Data excerpt
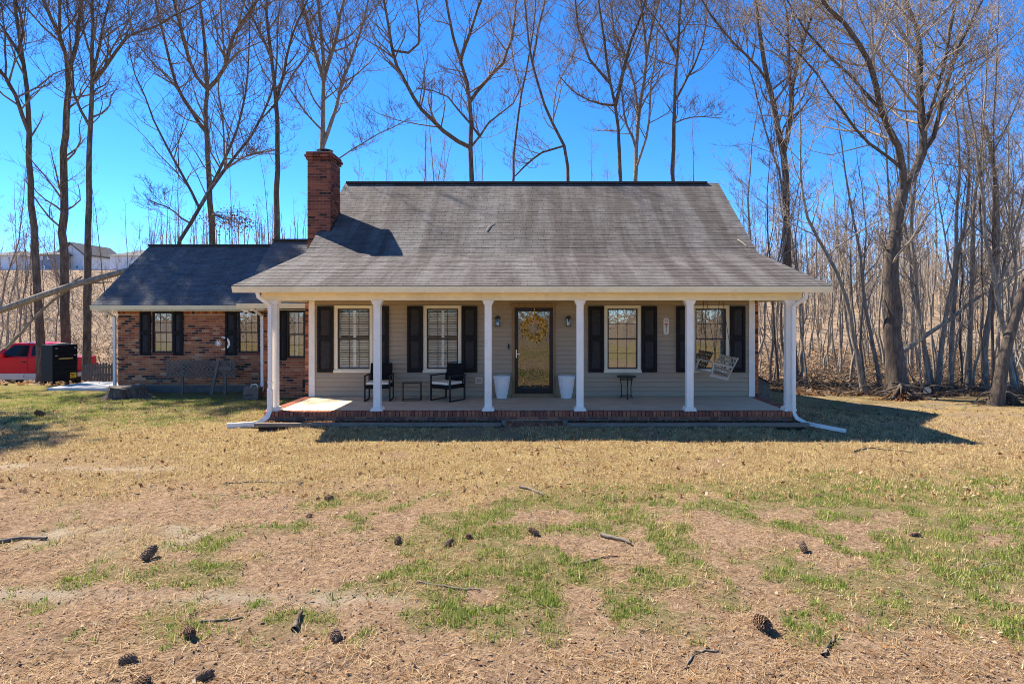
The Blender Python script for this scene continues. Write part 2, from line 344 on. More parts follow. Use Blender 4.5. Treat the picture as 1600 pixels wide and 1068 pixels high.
# ------------------------------------------------------------------ ground
def masks(x, y):
    n1 = fbm(x * .5, y * .5, 3); n2 = fbm(x * 1.3, y * 1.3, 9); n3 = fbm(x * .22, y * .22, 21)
    straw = sm((y + (n1 - .5) * 3.5 - 6.9 - np.clip(-x - 3, 0, 6) * .33) / 1.6) * sm((n2 - .12) / .25)
    straw = np.maximum(straw, .55 * sm((n2 - .5) / .15) * sm((y - 4.6) / 2)); straw = np.maximum(straw, sm((2.5 - y) / 2) * sm((n1 - .2) / .2))
    n4 = fbm(x * 2.6, y * 2.6, 55); band = sm((y - 4.05) / .5) * (1 - sm((y - 7.2 - (n3 - .5) * 2 - np.clip(x - 1, 0, 6) * .22) / 1.0))
    g = sm((n4 * .6 + n2 * .35 + n1 * .25 - .515 + .022 * np.clip(x, -3, 5)) / .10) * band * (.25 + .75 * sm((x + 5.0) / 2.5))
    left = sm((-x - 5.0) / 2.5) * sm((y - 11.6 - (n1 - .5) * 2) / 1.6) * sm((21 - y) / 2)
    g = np.maximum(g, left * sm((n2 - .16) / .25)); straw = np.maximum(straw, left * .6)
    g = np.maximum(g, .5 * sm((x - 6) / 2) * sm((y - 16) / 2) * sm((n2 - .5) / .15))
    edge = 19.3 + np.clip(1.5 - np.abs(x - 6), 0, 2) * .5
    lit = np.maximum(sm((y - edge - (n1 - .5) * 1.6) / 1.0) * sm((x - 3) / 2 + (x < 3) * 0), sm((y - 22 - (n1 - .5) * 3) / 3))
    lit = np.maximum(lit, .75 * sm((x - 4) / 4) * sm((y - 9.5) / 3) * sm((n2 - .46) / .12))
    tr = np.exp(-((y - 9.45 - .05 * x + .15 * np.sin(x * .9)) / .16) ** 2) * sm((-x - 4.2) / 2) * sm((n2 - .3) / .2)
    tr = np.maximum(tr, np.exp(-((y - 4.85 + .04 * x) / .13) ** 2) * sm((-x - .6) / 1) * .8)
    tr = np.maximum(tr, sm((-x - 2.6) / 1) * sm((n2 - .5) / .1) * np.exp(-((y - 6.6) / .7) ** 2))
    g = np.maximum(g, sm((1.5 - y) / 2) * sm((n1 - .45) / .1) * .8); lit = np.maximum(lit, sm((-13 - y) / 4))
    return straw, g, lit, np.clip(tr, 0, 1) * (.25 + .6 * sm((n4 - .35) / .25))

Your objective
Reproduce every line of the material precisely, omitting its pictures.

Exercise solution
The Blender Python script for this scene continues. Write part 2, from line 344 on. More parts follow. Use Blender 4.5. Treat the picture as 1600 pixels wide and 1068 pixels high.
# ------------------------------------------------------------------ ground
def masks(x, y):
    n1 = fbm(x * .5, y * .5, 3); n2 = fbm(x * 1.3, y * 1.3, 9); n3 = fbm(x * .22, y * .22, 21)
    straw = sm((y + (n1 - .5) * 3.5 - 6.9 - np.clip(-x - 3, 0, 6) * .33) / 1.6) * sm((n2 - .12) / .25)
    straw = np.maximum(straw, .55 * sm((n2 - .5) / .15) * sm((y - 4.6) / 2)); straw = np.maximum(straw, sm((2.5 - y) / 2) * sm((n1 - .2) / .2))
    n4 = fbm(x * 2.6, y * 2.6, 55); band = sm((y - 4.05) / .5) * (1 - sm((y - 7.2 - (n3 - .5) * 2 - np.clip(x - 1, 0, 6) * .22) / 1.0))
    g = sm((n4 * .6 + n2 * .35 + n1 * .25 - .515 + .022 * np.clip(x, -3, 5)) / .10) * band * (.25 + .75 * sm((x + 5.0) / 2.5))
    left = sm((-x - 5.0) / 2.5) * sm((y - 11.6 - (n1 - .5) * 2) / 1.6) * sm((21 - y) / 2)
    g = np.maximum(g, left * sm((n2 - .16) / .25)); straw = np.maximum(straw, left * .6)
    g = np.maximum(g, .5 * sm((x - 6) / 2) * sm((y - 16) / 2) * sm((n2 - .5) / .15))
    edge = 19.3 + np.clip(1.5 - np.abs(x - 6), 0, 2) * .5
    lit = np.maximum(sm((y - edge - (n1 - .5) * 1.6) / 1.0) * sm((x - 3) / 2 + (x < 3) * 0), sm((y - 22 - (n1 - .5) * 3) / 3))
    lit = np.maximum(lit, .75 * sm((x - 4) / 4) * sm((y - 9.5) / 3) * sm((n2 - .46) / .12))
    tr = np.exp(-((y - 9.45 - .05 * x + .15 * np.sin(x * .9)) / .16) ** 2) * sm((-x - 4.2) / 2) * sm((n2 - .3) / .2)
    tr = np.maximum(tr, np.exp(-((y - 4.85 + .04 * x) / .13) ** 2) * sm((-x - .6) / 1) * .8)
    tr = np.maximum(tr, sm((-x - 2.6) / 1) * sm((n2 - .5) / .1) * np.exp(-((y - 6.6) / .7) ** 2))
    g = np.maximum(g, sm((1.5 - y) / 2) * sm((n1 - .45) / .1) * .8); lit = np.maximum(lit, sm((-13 - y) / 4))
    return straw, g, lit, np.clip(tr, 0, 1) * (.25 + .6 * sm((n4 - .35) / .25))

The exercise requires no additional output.